Anteontem, no MAM (Museu de Arte Moderna) do Rio, a instalação "Tropicália", de Hélio Oiticica, foi montada especialmente para o filme. Foi usada como ambiente para depoimentos e performances de Gilberto Gil, Chico César e Caetano Veloso.
Lenine, Fernanda Abreu, Jovi, Pedro Luiz e os integrantes do grupo A Parede se apresentaram nos jardins do MAM, longe da instalação, obra de 1967 que deu origem ao nome do movimento.
O distanciamento desses artistas em relação ao cenário das gravações sintetizou a recusa em ser reconhecidos como filhos de uma única linhagem musical, enfatizando que o trabalho que desenvolvem é fruto de múltiplas influências.
Gil e Caetano afirmaram que um dos méritos do tropicalismo foi a pluralidade, o que abriu espaços dentro da cultura nacional, inclusive para quem hoje não se vê como herdeiro do movimento.
"Nós não criamos um estilo musical, mas uma atitude pluralista. Hoje, vejo que a música do país tem várias atitudes, situação para a qual contribuiu a inserção do tropicalismo", disse Gil.
"O tropicalismo é o avesso da sofisticação da bossa nova. Tudo o que ela rejeitou o tropicalismo abraçou, o que incluiu a música de mau gosto, o brega, o rock, a jovem guarda, a violência das palavras e das imagens", disse Caetano, instigado a dar uma definição concisa para o movimento.
A idéia de realizar um registro da música nacional a partir dos anos do movimento tropicalista foi do produtor musical francês Bruno Boulay, um dos maiores difusores dos novos músicos brasileiros no exterior.
Rogério Gallo, diretor do documentário, reconhecido pela implantação da MTV brasileira, acha positivo o clima de debate sobre a participação dos artistas.
"Queremos fazer um trabalho documental que reproduza a atitude do tropicalismo, mas não retratar toda a música popular atual como filha do tropicalismo", afirmou. Além do Rio, haverá também depoimentos de artistas em São Paulo, Recife e Salvador.
Um dos pontos altos das gravações no Rio foi o depoimento de Caetano logo após percorrer a instalação. Ele lembrou que Oiticica apoiou os tropicalistas no início do movimento, mas depois se desiludiu com seus integrantes, quando os viu se incorporar à música comercial do país.

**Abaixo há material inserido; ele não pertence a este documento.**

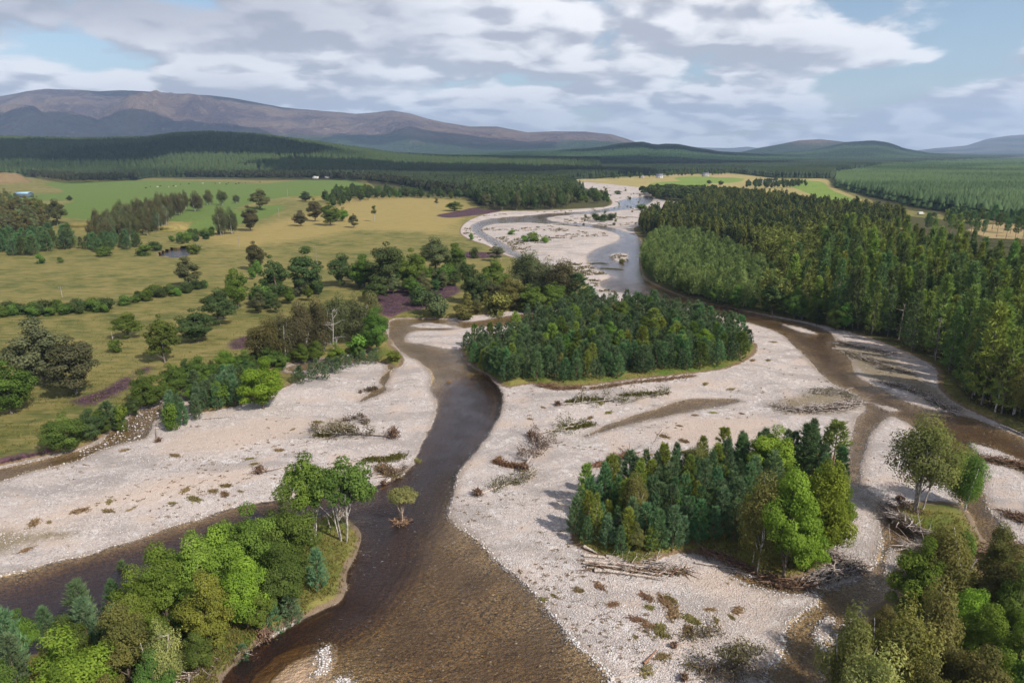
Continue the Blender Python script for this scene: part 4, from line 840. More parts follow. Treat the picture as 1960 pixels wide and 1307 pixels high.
copse([(1330,578),(1440,596),(1500,608),(1600,632),(1600,628),(1500,600),(1440,590),(1340,572)], 5.5, (5, 8), (.8, 1.0), 31, 'alder', ['mid', 'dark'], 'waterside_alder', 'green alder fringing the foot of the right bank forest', 'alders along the right channel')
copse([(1760,1110),(1800,1090),(1900,1130),(1990,1150),(1990,1420),(1700,1500),(1620,1500),(1650,1300),(1700,1200)], 6.5, (7, 11), (.55, .8), 32, 'alder', ['mid', 'olive', 'bright', 'olive'], 'thicket_tree', 'olive-green tree filling the wood in the bottom right corner', 'thicket in the bottom right wood')
copse([(-40,1480),(-40,1330),(120,1260),(300,1230),(420,1180),(560,1120),(590,1160),(480,1240),(400,1300),(300,1400),(200,1480)], 5.6, (5, 8), (.7, .9), 33, 'alder', ['bright', 'mid', 'bright2', 'mid'], 'thicket_alder', 'smaller alder filling the wooded spit between the big ones', 'smaller alders of the wooded spit')
copse([(480,700),(500,690),(600,690),(680,682),(700,676),(690,690),(600,704),(520,716),(470,712)], 4.5, (3.5, 5.5), (.9, 1.2), 34, 'alder', ['mid', 'bright', 'mid'], 'bank_bush', 'leafy bush at the foot of the dark birch grove', 'bushes under the birch grove')
copse([(1370,1065),(1420,1080),(1440,1050),(1480,960),(1560,960),(1590,1000),(1560,1060),(1440,1080)], 5.0, (5, 8), (.6, .8), 35, 'alder', ['bright', 'mid', 'bright2'], 'island_alder', 'smaller alder under the tall ones on the front island', 'smaller alders of the front island')
copse([(950,700),(985,660),(1030,625),(1120,605),(1240,600),(1340,622),(1420,660),(1380,695),(1200,715),(1080,722),(980,722)], 10.5, (3.5, 6.5), (.65, .85), 39, 'alder', ['mid', 'bright', 'mid', 'olive'], 'island_alder', 'young green alder mixed into the pines of the wooded middle island', 'young alders on the middle island')
copse([(1110,1020),(1110,975),(1160,940),(1240,915),(1340,900),(1420,905),(1440,990),(1380,1045),(1240,1065),(1150,1055)], 8.0, (2.5, 5), (.6, .85), 40, 'alder', ['mid', 'olive', 'bright'], 'island_bush', 'low leafy bush between the pines of the front island', 'low bushes among the front island pines')
copse([(1735,452),(1800,440),(1880,436),(1960,440),(2060,446),(2060,500),(1960,480),(1880,470),(1800,466)], 15, (13, 17), (.32, .42), 38, 'forestpine', ['fir', 'pine', 'fir2'], 'tall_pine', 'tall thin dark pine standing in the pale clearing at the right', 'scattered tall pines in the right clearing')
copse([(640,540),(700,530),(760,530),(880,520),(900,540),(880,560),(800,575),(730,560),(650,556)], 6.5, (4, 7.5), (.8, 1.1), 41, 'oak', ['mid', 'dark', 'grey'], 'grove_bush', 'leafy smaller tree filling the middle meadow grove', 'smaller trees of the middle meadow grove')
copse([(490,570),(530,550),(610,550),(620,575),(540,600),(480,600)], 6.5, (4, 7), (.8, 1.1), 42, 'oak', ['mid', 'dark', 'grey'], 'grove_bush', 'leafy smaller tree filling the left part of the meadow grove', 'smaller trees of the left meadow grove')
copse([(880,585),(940,565),(1000,570),(1100,590),(1000,602),(900,604)], 5.0, (3.5, 7), (.8, 1.1), 43, 'oak', ['mid', 'grey', 'olive'], 'bank_bush', 'leafy bush on the bank between heather patch and river clump', 'bushes on the upper channel bank')
copse([(240,800),(262,775),(330,742),(380,715),(470,690),(560,692),(545,712),(480,765),(400,784),(365,775),(340,765),(290,778),(262,795)], 4.2, (3, 5.5), (.8, 1.1), 44, 'alder', ['mid', 'bright', 'dark'], 'bank_alder', 'small alder in the leafy belt along the left bank', 'small alders of the left bank belt')
copse([(150,835),(200,812),(240,790),(262,790),(240,812),(200,838),(150,856)], 4.0, (2.5, 4.5), (.8, 1.1), 45, 'alder', ['mid', 'dark'], 'streamside_bush', 'low bush along the meadow side of the left stream', 'bushes along the left stream')
copse([(400,640),(440,600),(470,560),(500,520),(480,520),(440,560),(400,600),(370,640)], 9.0, (3, 6), (.9, 1.2), 46, 'bush', ['mid', 'dark'], 'meadow_bush', 'low bush in the diagonal row of meadow trees', 'bushes of the diagonal meadow row')
copse([(1240,455),(1235,520),(1300,562),(1420,590),(1520,608),(1520,600),(1420,582),(1310,552),(1250,515),(1252,455)], 4.5, (4, 7), (.7, .9), 47, 'alder', ['bright', 'mid', 'mid'], 'young_bank_tree', 'fresh green young tree at the water edge of the right bank forest', 'young trees at the water edge')
copse([(1085,360),(1170,360),(1240,372),(1250,392),(1300,400),(1260,412),(1200,425),(1160,440),(1090,428),(1150,398),(1180,385)], 26, (1.2, 3.0), (1.2, 1.8), 48, 'bush', ['mid', 'olive', 'dark'], 'scrub_bush', 'low scrub bush dotted over the far braided gravel flats', 'scrub on the far gravel flats')
copse([(1425,356),(1445,350),(1540,352),(1545,358),(1500,362),(1430,362)], 13, (6, 11), (.7, 1.), 49, 'oak', ['dark'], 'farm_tree', 'dark tree in the clump around the long white barn', 'trees around the white barn')
copse([(1130,342),(1250,337),(1290,334),(1420,331),(1420,334),(1280,339),(1200,343),(1120,346)], 24, (8, 13), (.6, .9), 50, 'oak', ['dark', 'mid'], 'far_hedge_tree', 'dark tree along the back of the far fields', 'trees behind the far fields')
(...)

"Os garotos que hoje demonstram um certo desprezo e irritação, quando se fala em Caetano e Gil, fazem bem e isso é até desejável", disse Caetano, para quem o comportamento é próximo ao inconformismo de Oiticica, que viveu no "limite do suportável, para ele e para o mundo".
Caetano fez um elogio apaixonado a Tom Zé. "A obra e a vida profissional de Tom Zé podem ser vistas como uma crítica muda a essa adequação em que nós (os outros tropicalistas) estamos."